No podía ser de otra manera. Cañones de confeti, música de mariachis, lucecitas tricolores, Pepe Aguilar… y el gran consentido de la afición, Enrique Ponce, en los medios, con un sombrero de charro en la mano y la bandera de México, iluminado por una luz que hizo centellear las lentejuelas de ese vestido de torear blanco y plata, con cabos negros, idéntico al de su alternativa en Valencia, hace casi 35 años.
De esta despedida, y de ese vestido, llegó la evocación de Luis Procuna, que hace 50 años, el 10 de marzo de 1974, también dijo adiós enfundado en un traje similar, en medio de una algarabía colectiva impresionante, la de un público que vitoreaba a uno de los toreros más personales y arrebatados que ha parido el surrealismo artístico de este país.

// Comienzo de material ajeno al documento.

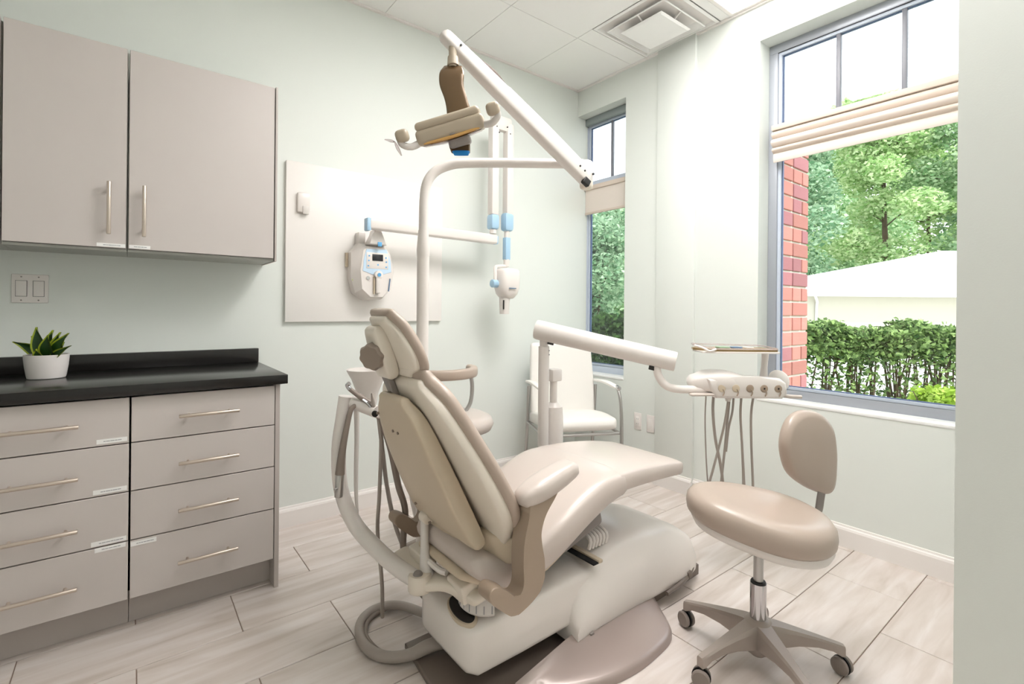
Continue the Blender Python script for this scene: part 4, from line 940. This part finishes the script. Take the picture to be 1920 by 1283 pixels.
g = G(); g.tube([dq(-.12, -.035, .1665), dq(.15, -.035, .1665), dq(.165, .0, .168), dq(.16, .13, .172), dq(-.13, .14, .178), dq(-.175, .12, .180), dq(-.19, .06, .178), dq(-.12, -.035, .1665)], .0035, 8, 1); g.build('rim', 'clear_plastic', tr)
for nm, a, L, m_ in (('mirror', -.07, .05, 'paper_green'), ('probe', -.01, .04, 'blue_dark'), ('cotton_roll', .045, .03, 'cream')):
    o = G().obox(dq(a, .02, .1695), (L, .05, .008), dx_, dy_, .003).build('dental_'+nm, m_); tag(o, {'mirror': 'green wrapped packet at the left of the instrument tray', 'probe': 'small dark blue packet in the middle of the instrument tray', 'cotton_roll': 'pale packet right of the blue one on the instrument tray'}[nm], 'packet')
# instrument hoses
HG = 'instrument hoses hanging below the delivery unit'
def dh(pts, r, lab, m_='hose_grey'):
    o = G().tube([dq(*p) for p in pts], r, 8, 6).build('instrument_hose', m_); tag(o, lab, 'hose', HG)
dh([(-.152, 0, -.05), (-.155, 0, -.15), (-.15, 0, -.30), (-.142, 0, -.42), (-.13, 0, -.52)], .0032, 'thinnest hose hanging leftmost under the delivery unit')
dh([(-.118, 0, -.04), (-.12, 0, -.12), (-.108, 0, -.24), (-.085, 0, -.35), (-.068, .01, -.45), (-.07, .02, -.54)], .0065, 'hose crossing from the first slot down to the right under the delivery unit')
dh([(-.048, 0, -.04), (-.065, 0, -.16), (-.09, 0, -.27), (-.115, 0, -.37), (-.135, 0, -.45), (-.13, .02, -.54)], .0055, 'hose crossing from the second slot down to the left under the delivery unit')
dh([(-.04, .01, -.04), (-.05, .01, -.16), (-.06, .01, -.28), (-.07, .01, -.38), (-.078, .01, -.46), (-.08, .02, -.54)], .0055, 'hose falling from the middle slot under the delivery unit')
dh([(-.022, .01, -.04), (-.028, .01, -.12), (-.045, .01, -.20), (-.055, .01, -.3)], .005, 'short hose tucked behind the middle slot under the delivery unit')
dh([(.008, 0, -.04), (.004, 0, -.13), (.012, 0, -.26), (.018, 0, -.38), (.02, 0, -.46), (.03, .02, -.54)], .0055, 'hose hanging from the fourth slot under the delivery unit')
dh([(.012, .012, -.2), (.022, .012, -.32), (.03, .012, -.44), (.04, .02, -.54)], .0045, 'short hose doubled behind the fourth slot hose')
dh([(.062, 0, -.04), (.052, 0, -.13), (.054, 0, -.26), (.06, 0, -.38), (.063, 0, -.46), (.07, .02, -.54)], .0055, 'rightmost hose hanging under the delivery unit')

# ------------------------------------------------------------------ operator stool
sc = V((1.68, .79, 0))
os_ = thing('operator_stool', tuple(sc), 'taupe saddle stool with backrest on a five-star caster base in the foreground', 'stool')
# seat: rounded triangular saddle
nrm = V((0, 0, 1)); rings = []
def sout(a):      # outline radius as function of angle in camera-aligned frame (a = 0 -> right)
    return .197*(1+.17*math.cos(2*(a-math.radians(-22)))-.05*math.cos(3*(a+.5)))
SZ = .50
tilt = lambda a, r: -.10*r*math.cos(a)        # falls towards the right of view
for f_, z in ((.30, -.058), (.80, -.056), (.93, -.050), (.985, -.034), (1.0, -.010), (.985, .012), (.93, .028), (.82, .038), (.6, .037), (.35, .033), (.12, .031)):
    rings.append([sc+dx_*(sout(a)*f_*math.cos(a)+.008)+dy_*(sout(a)*f_*math.sin(a))+V((0, 0, SZ+z+tilt(a, sout(a)*f_)+.05*(math.sin(a)*f_*.35))) for a in (2*math.pi*k/56 for k in range(56))])
g = G(); g.loft(rings); g.build('seat', 'stool_vinyl', os_, sharp=180)
rings = []
for f_, z in ((.5, -.086), (.8, -.084), (.90, -.077), (.945, -.057), (.9, -.03)):
    rings.append([sc+dx_*(sout(a)*f_*math.cos(a)+.012)+dy_*(sout(a)*f_*math.sin(a))+V((0, 0, SZ+z+tilt(a, sout(a)*f_)+.05*(math.sin(a)*f_*.35))) for a in (2*math.pi*k/56 for k in range(56))])
G().loft(rings).build('seat_pan', 'equip_white', os_, sharp=50)
g = G(); g.obox(sc+V((0, 0, .415)), (.16, .10, .03), dx_, dy_, .006); g.build('mechanism', 'hose_grey', os_)
g = G(); g.tube([sc+dx_*.05+V((0, 0, .41)), sc+dx_*.10-dy_*.06+V((0, 0, .405)), sc+dx_*.12-dy_*.08+V((0, 0, .402))], .006, 8, 3); g.build('lever', 'black_plastic', os_)
g = G(); g.cyl(sc+V((0, 0, .25)), sc+V((0, 0, .42)), .0155, n=20); g.build('gas_piston', 'steel', os_)
g = G(); g.cyl(sc+V((0, 0, .115)), sc+V((0, 0, .27)), .0255, n=24); g.build('column', 'chrome', os_)
g = G(); g.cyl(sc+V((0, 0, .266)), sc+V((0, 0, .277)), .0235, n=24, bev=.003); g.build('column_collar', 'black_plastic', os_)
g = G(); g.lathe([(.0, -.005), (.022, -.005), (.024, .01), (.042, .012), (.05, .03), (.055, .08), (.045, .105), (.028, .118), (.0, .118)], sc+V((0, 0, .035)), n=32); g.build('hub', 'star_base', os_)
for k in range(5):
    a = math.radians(95+72*k); q = V((math.cos(a), math.sin(a), 0)); p_ = V((-q.y, q.x, 0)); L = .255
    g = G()
    rg2 = []
    for t, zt, zb, hw in ((.02, .145, .07, .036), (.06, .14, .075, .030), (.12, .128, .085, .0225), (.18, .115, .086, .017), (.225, .104, .078, .0145), (.25, .098, .064, .0135), (.262, .094, .062, .012)):
        rg2.append([sc+q*t+p_*(hw*c1)+V((0, 0, zb+(zt-zb)*c2)) for c1, c2 in ((-1, 0), (1, 0), (1, .8), (.7, 1), (-.7, 1), (-1, .8))])
    g.loft(rg2); lg = g.build('leg', 'star_base', os_, sharp=35)
    cc = sc+q*L+V((0, 0, .030)); ca = (q*.35+p_*.94).normalized() if k % 2 == 0 else (q*.8+p_*.6).normalized()
    cs = G()
    for sg in (-1, 1): cs.lathe([(.0, -.0085), (.022, -.008), (.027, -.004), (.028, .004), (.024, .008), (.0, .0085)], cc+ca*sg*.0125, ca, 22)
    cs.build('caster', 'caster_grey', os_)
    G().lathe([(.0288, -.0025), (.0292, 0), (.0288, .0025)], cc, ca, 22).build('caster_rim', 'black_plastic', os_)
    G().cyl(cc+V((0, 0, .02)), cc+V((0, 0, .045)), .007, n=10).build('caster_stem', 'black_plastic', os_)
# stool backrest
bc = sc+dx_*.243+dy_*.155+V((0, 0, .665))
bx = (dx_*.92+dy_*.30).normalized(); bz = V((0, 0, 1)); bn = bx.cross(bz).normalized()
bpts = csmooth([((x-625)/988/.93, (452-z)/988) for x, z in ((640, 297), (690, 315), (728, 365), (741, 440), (742, 520), (735, 585), (712, 609), (672, 598), (605, 563), (545, 510), (514, 435), (517, 375), (548, 325), (592, 301))], 4)
rings = []
for f_, t in ((.3, -.030), (.85, -.028), (.96, -.018), (1.0, .0), (.97, .016), (.88, .024), (.6, .022), (.3, .018), (.05, .017)):
    rings.append([bc+bx*(x*f_)+bz*(z*f_)-bn*(t-.35*(x*f_)**2/.1*.3) for x, z in bpts])
g = G(); g.loft(rings); g.build('backrest', 'stool_vinyl', os_, sharp=180)
g = G(); g.slab([bc+bx*.07+bz*-.11+bn*.02, bc+bx*.065+bz*-.17+bn*.015, bc+bx*.055+bz*-.23+bn*.01, bc+bx*.01+bz*-.26, sc+dx_*.10+dy_*.08+V((0, 0, .43))], bx, [.0185]*5, [.008]*5, .5, n=14); g.build('back_bar', 'bracket_grey', os_)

Y de aquel fugaz recuerdo al de hoy, en otra época, con otra Fiesta, y la gente cantando en el tendido, agitando las lámparas de sus teléfonos celulares, muy a la manera del show business de estos años en que la épica, cuando los toros no embisten y se caen, como los de Los Encinos, ya no tiene remembranzas de ese pasado bello e histórico, sino los brillos del oropel de hogaño.
Quizá lo más reconfortante fue que el público acabó emocionándose con esta puesta en escena a la que antecedió una clásica faena al estilo de Ponce, con temple y estética, limpieza y voluntad, amén de los adornos genuflexo que tanto agradan a la concurrencia, y una estocada por derecho a un toro de regalo que de salida fue protestado por unos cuantos, tal vez los mismos que en su día le exigieron cuando convirtió a esta plaza el patio de su casa.

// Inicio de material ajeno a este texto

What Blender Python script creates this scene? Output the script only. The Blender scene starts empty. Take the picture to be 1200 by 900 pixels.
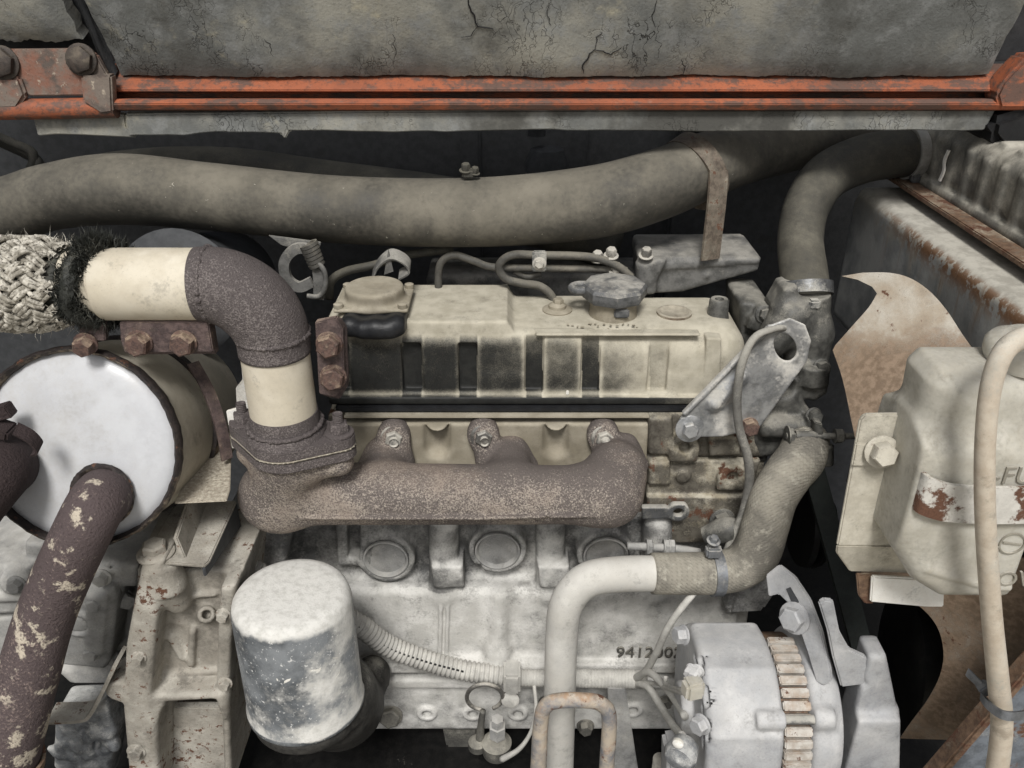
import bpy, bmesh, math, random
import numpy as np
from mathutils import Vector, Matrix

random.seed(7)
rng = np.random.default_rng(7)
R = math.radians
SC = bpy.context.scene
COL = SC.collection

# ------------------------------------------------------------------ camera, sky, sun, exposure
PITCH, F, DIST, ZB = R(28), 1000.0, 0.90, 0.90           # F: focal length in units of a 1200 px wide frame
CAM = Vector((0, -DIST * math.cos(PITCH), ZB + DIST * math.sin(PITCH)))
cd = bpy.data.cameras.new('camera'); cd.sensor_width = 36; cd.lens = 36 * F / 1200
cd.clip_start = 0.02; cd.clip_end = 400
cam = bpy.data.objects.new('camera', cd); COL.objects.link(cam)
cam.location = CAM; cam.rotation_euler = (R(90) - PITCH, 0, 0)
SC.camera = cam

SUN_EL, SUN_AZ = 52, 184                                  # azimuth measured clockwise from +Y
w = bpy.data.worlds.new('World'); SC.world = w; w.use_nodes = True
wn = w.node_tree; wn.nodes.clear()
sky = wn.nodes.new('ShaderNodeTexSky'); sky.sky_type = 'NISHITA'; sky.sun_disc = False
sky.sun_elevation = R(SUN_EL); sky.sun_rotation = R(SUN_AZ); sky.dust_density = 4.0; sky.air_density = 1.2
hs = wn.nodes.new('ShaderNodeHueSaturation'); hs.inputs['Saturation'].default_value = 0.30
bg = wn.nodes.new('ShaderNodeBackground'); bg.inputs['Strength'].default_value = 0.085
wo = wn.nodes.new('ShaderNodeOutputWorld')
wn.links.new(sky.outputs[0], hs.inputs['Color']); wn.links.new(hs.outputs[0], bg.inputs['Color'])
wn.links.new(bg.outputs[0], wo.inputs['Surface'])
sd = bpy.data.lights.new('sun', 'SUN'); sd.energy = 2.6; sd.angle = R(14); sd.color = (1.0, 0.98, 0.945)
sun = bpy.data.objects.new('sun', sd); COL.objects.link(sun)
_az, _el = R(SUN_AZ), R(SUN_EL)
_to = Vector((math.sin(_az) * math.cos(_el), math.cos(_az) * math.cos(_el), math.sin(_el)))
sun.rotation_euler = (-_to).to_track_quat('-Z', 'Y').to_euler()
sun.location = _to * 5
vs = SC.view_settings; vs.view_transform = 'Standard'; vs.look = 'None'; vs.gamma = 1; vs.exposure = 0.10
vs.use_curve_mapping = False

# ------------------------------------------------------------------ measuring helpers
_up = Vector((0, math.sin(PITCH), math.cos(PITCH))); _vw = Vector((0, math.cos(PITCH), -math.sin(PITCH)))
def ray(px, py): return Vector(((px - 600) / F, 0, 0)) + _up * (-(py - 450) / F) + _vw
def P(px, py, Y): d = ray(px, py); return CAM + d * ((Y - CAM.y) / d.y)
def PZ(px, py, Z): d = ray(px, py); return CAM + d * ((Z - CAM.z) / d.z)
def PX(px, py, X): d = ray(px, py); return CAM + d * ((X - CAM.x) / d.x)
def PP(px, py, p0, n): d = ray(px, py); return CAM + d * ((Vector(p0) - CAM).dot(n) / d.dot(n))
def S(p): return (Vector(p) - CAM).dot(_vw) / F            # metres per pixel at a point
def proj(v):
    v = np.asarray(v, float) - np.array(CAM)
    dep = v @ np.array(_vw)
    return 600 + v[..., 0] / dep * F, 450 - (v @ np.array(_up)) / dep * F

# ------------------------------------------------------------------ objects
ORG = {}
def _link(name, data):
    o = bpy.data.objects.new(name, data); COL.objects.link(o); return o
def tag(o, label=None, cat=None, group=None, kind=None):
    if label: o['label'] = label
    if cat: o['category'] = cat
    if group: o['group'] = group
    if kind: o['kind'] = kind
    return o
def thing(name, label, cat, base, group=None):
    o = _link(name, None); o.location = base; o.empty_display_size = .02
    ORG[o.name] = Vector(base)
    return tag(o, label, cat, group)
def mk(name, vf, mat, parent=None, label=None, smooth=40, kind=None, attr=None):
    """one mesh object out of (verts, faces); child of parent when given"""
    v, f = vf
    v = np.asarray(v, float)
    if parent is not None: org = ORG[parent.name]
    else:
        lo, hi = v.min(0), v.max(0); org = Vector(((lo[0] + hi[0]) / 2, (lo[1] + hi[1]) / 2, lo[2]))
    me = bpy.data.meshes.new(name)
    me.from_pydata((v - np.array(org)).tolist(), [], f if isinstance(f, list) else f.tolist())
    me.validate(); me.update()
    if smooth:
        me.polygons.foreach_set('use_smooth', np.ones(len(me.polygons), bool))
        if smooth < 180: me.set_sharp_from_angle(angle=R(smooth))
    if attr is not None and len(me.vertices) == len(attr):
        a = me.attributes.new('dust', 'FLOAT', 'POINT'); a.data.foreach_set('value', np.asarray(attr, np.float32))
    me.materials.append(mat)
    o = _link(name, me); ORG[o.name] = Vector(org)
    if parent is None: o.location = org
    else: o.parent = parent
    if label: o['label'] = label
    if kind: o['kind'] = kind
    return o
def solo(name, vf, mat, label, cat, group=None, **k):
    return tag(mk(name, vf, mat, None, **k), label, cat, group)
def struct(name, vf, mat, **k): return tag(mk(name, vf, mat, None, **k), kind='structure')

# ------------------------------------------------------------------ mesh builders -> (verts, faces)
def join(*ms):
    V, Fc, n = [], [], 0
    for v, f in ms:
        v = np.asarray(v, float); V.append(v)
        Fc += [tuple(int(i) + n for i in q) for q in f]; n += len(v)
    return np.concatenate(V), Fc
def basis(ax):
    a = Vector(ax).normalized()
    t = Vector((0, 0, 1)) if abs(a.z) < .9 else Vector((1, 0, 0))
    u = t.cross(a).normalized(); return a, u, a.cross(u)
def smoothpath(pts, n):
    """Catmull-Rom through rows of numbers (any width), n samples per span"""
    p = np.array([[float(c) for c in q] for q in pts]); p = np.vstack([2 * p[0] - p[1], p, 2 * p[-1] - p[-2]])
    out = []
    for i in range(1, len(p) - 2):
        for t in np.linspace(0, 1, n, endpoint=False):
            a, b, c, d = p[i - 1], p[i], p[i + 1], p[i + 2]
            out.append(.5 * (2 * b + (c - a) * t + (2 * a - 5 * b + 4 * c - d) * t * t + (3 * b - a - 3 * c + d) * t ** 3))
    out.append(p[-2]); return np.array(out)
def tube(path, rad, seg=20, n=8, caps=True, ridge=None, rough=0, flat=None):
    """path: list of Vectors, rad: one radius or a list; a smooth swept tube"""
    rad = [rad] * len(path) if np.isscalar(rad) else rad
    q = smoothpath([(*p, r) for p, r in zip(path, rad)], n) if n > 1 else np.array([(*p, r) for p, r in zip(path, rad)])
    pts, rs = q[:, :3], q[:, 3].copy()
    if ridge:                                              # resample evenly, then ripple the radius
        L = np.r_[0, np.cumsum(np.linalg.norm(np.diff(pts, axis=0), axis=1))]
        m = int(L[-1] / ridge[0] * 6); s = np.linspace(0, L[-1], m)
        pts = np.stack([np.interp(s, L, pts[:, i]) for i in range(3)], 1); rs = np.interp(s, L, rs)
        rs = rs + ridge[1] * np.clip(np.sin(s / ridge[0] * 2 * math.pi) * 1.6, -1, 1)
    T = np.gradient(pts, axis=0); T /= np.linalg.norm(T, axis=1)[:, None]
    a, u, _ = basis(T[0]); u = np.array(u)
    V = []; th = np.linspace(0, 2 * math.pi, seg, endpoint=False)
    for i in range(len(pts)):
        u = u - T[i] * u.dot(T[i]); u /= np.linalg.norm(u); w_ = np.cross(T[i], u)
        rr = rs[i]
        if rough: rr = rr * (1 + rough * np.sin(th * 3 + i * .7) * math.sin(i * 1.3) + rough * rng.normal(0, .25, seg))
        V.append(pts[i] + (np.cos(th) * rr)[:, None] * u + (np.sin(th) * rr)[:, None] * w_)
    V = np.concatenate(V); Fc = []
    for i in range(len(pts) - 1):
        for j in range(seg):
            k = (j + 1) % seg
            Fc.append((i * seg + j, i * seg + k, (i + 1) * seg + k, (i + 1) * seg + j))
    if caps:
        Fc.append(tuple(range(seg))[::-1]); Fc.append(tuple((len(pts) - 1) * seg + j for j in range(seg)))
    return V, Fc
def lathe(prof, o, ax, seg=40, lobe=None):
    """prof: [(along, radius)], spun round axis ax from o"""
    a, u, w_ = [np.array(x) for x in basis(ax)]; o = np.array(o); V = []; Fc = []
    th = np.linspace(0, 2 * math.pi, seg, endpoint=False)
    for t, r in prof:
        rr = r * (lobe(th) if lobe else 1)
        V.append(o + a * t + (np.cos(th) * rr)[:, None] * u + (np.sin(th) * rr)[:, None] * w_)
    for i in range(len(prof) - 1):
        for j in range(seg):
            k = (j + 1) % seg
            Fc.append((i * seg + j, i * seg + k, (i + 1) * seg + k, (i + 1) * seg + j))
    if prof[0][1] > 1e-5: Fc.append(tuple(range(seg))[::-1])
    if prof[-1][1] > 1e-5: Fc.append(tuple((len(prof) - 1) * seg + j for j in range(seg)))
    return np.concatenate(V), Fc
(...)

Porque la corrida se iba a pique, y también la esperada despedida de Ponce, ese ídolo de masas que se había estrellado con un lote de inválidos, toros que no aportaban nada a la causa, mientras los minutos transcurrían y la gente ansiaba ese toro de obsequio que se dejó torear para que la tarde culminara con ese final feliz, de telenovela de los años 90, en el Canal de las Estrellas, con el rating por las nubes.
En medio de esta sentimental algarabía, Diego Silveti aprovechó su buena suerte, y toreó bien al tercero, el único toro de Los Encinos que permitió un mayor lucimiento dada su infinita nobleza. La faena fue de menos a más, con muletazos acoplado, sereno, lento en su andar, a veces demasiado, y una estocada recibiendo que levantó los ánimos de todo mundo. Y así cayeron en sus manos dos orejas que vienen a ser un tanque de oxígeno para el hijo del inolvidable rey David, en un coso donde últimamente no le habían rodado bien las cosas.
La faena al quinto, que carecía de remate, fue aseada y le buscó las vueltas hasta que el de Los Encinos se apagó y su encomiable labor quedó en nada, muy a tono con lo que estaba pasando en los toros anteriores.
Con nota sobresaliente aprobó el examen Alejandro Adame, que trazó una faena de un magnífico acabado, en la que toreó con cabeza clara y regusto, sobre todo al natural, pitón del toro de la confirmación por donde cuajó los mejores muletazos de la tarde y uno, especialmente, en el que detuvo el tiempo.
Una estocada entera, un tanto desprendida, le valió el corte de una oreja, la primera que obtiene en esta plaza el más joven de la "Cosecha del 22", que con esta sobresaliente actuación, si se considera lo poco que ha toreado, pide que se le abran más puertas, porque en él hay un torero interesante.
En el sexto abusó de alargar la faena sin que ello fuera necesario, pues no había por dónde sacar partido a otro toro deslucido de un encierro decepcionante, y de comportamiento un tanto extraño, ya que varios ejemplares apuntaron actitud de embestir, pero no podían ni con su alma.
Y el hidrocálido se extendió cuando ya la gente estaba deseosa de ver a Enrique Ponce con el de regalo, ese toro con el que llegó el momento que devolvió la ilusión a sus miles de seguidores, que se le entregaron sin reserva como en sus mejores tardes, que en esta plaza las tuvo a lo largo de esta intensa relación amorosa con la afición de la Plaza México.
"Hasta siempre", maestro, como rezaba el letrero dibujado sobre la arena… y en la pantalla electrónica en la puerta de cuadrillas. "Ojalá que te vaya bonito", como diría el genial José Alfredo Jiménez.